Dissolving customary marriages a tricky business
MARRIAGES performed under the Recognition of Customary Marriages Act 120 of 1998 are recognised as legal and may only be dissolved by a court through a divorce.
This is according to leading divorce attorney Selwyn Shapiro, who said that before the act being promulgated, customary marriages were not recognised as legal in the country.
But since the act came into force and these marriages were now recognised in law, it followed that the union had to be dissolved through divorce.
But Shapiro said that to be recognised as a valid customary marriage, the parties had to be over 18, and both had to consent to the marriage.
Lobolo had to be negotiated and paid, and the marriage had to be celebrated in terms of the customs of the couple.
This last aspect, Shapiro said, may vary from tribe to tribe.
He said it was not always a clear-cut issue, as illustrated in a case in which he is appearing, and in which the “husband” is contesting that the marriage was indeed concluded.
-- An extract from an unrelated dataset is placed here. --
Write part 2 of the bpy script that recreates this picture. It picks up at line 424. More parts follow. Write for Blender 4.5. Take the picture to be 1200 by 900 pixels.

In this case, the “wife” claimed that she and her “husband” were legally married under customary law.
She is asking for a divorce order as well as maintenance from her “cheating” husband.
He, on the other hand, claimed that there was no valid customary marriage as it was not celebrated in accordance with customary law.
Ritual
He said the lobolo formalities were only partially concluded and there was no handing over of the bride from her family to his family.
He also complained that there was no ritual slaughtering of an animal to symbolically establish a blood bond between the two families through marriage.
Shapiro said these issues could be complicated, and in this case, they would call on experts on indigenous law to shed more light on what customs had to be followed and what was required for it to be recognised as a valid marriage in terms of the Customary Marriages Act.
The Supreme Court of Appeal, earlier in a similar case, regarding the issue of when a customary marriage became valid, commented that African law and its customs were not static, but dynamic.
Then Appeal Court Judge Lebotsang Bosielo in that judgment commented that the Customary Marriages Act required that the marriage had to be negotiated and entered into in accordance with customary law.
“Customary law is as diverse as the number of different ethnic groups we have in this beautiful country.
“Although Africans in general share the majority of customs, rituals and cultures, there are some subtle differences which, for example, pertain exclusively to the Ngunis, Basotho, Bapedi, VhaVenda and the Vatsonga,” Judge Bosielo said.
As there were so many ethnic groups and customs, it was often problematic for a court to determine which was applicable to a particular case.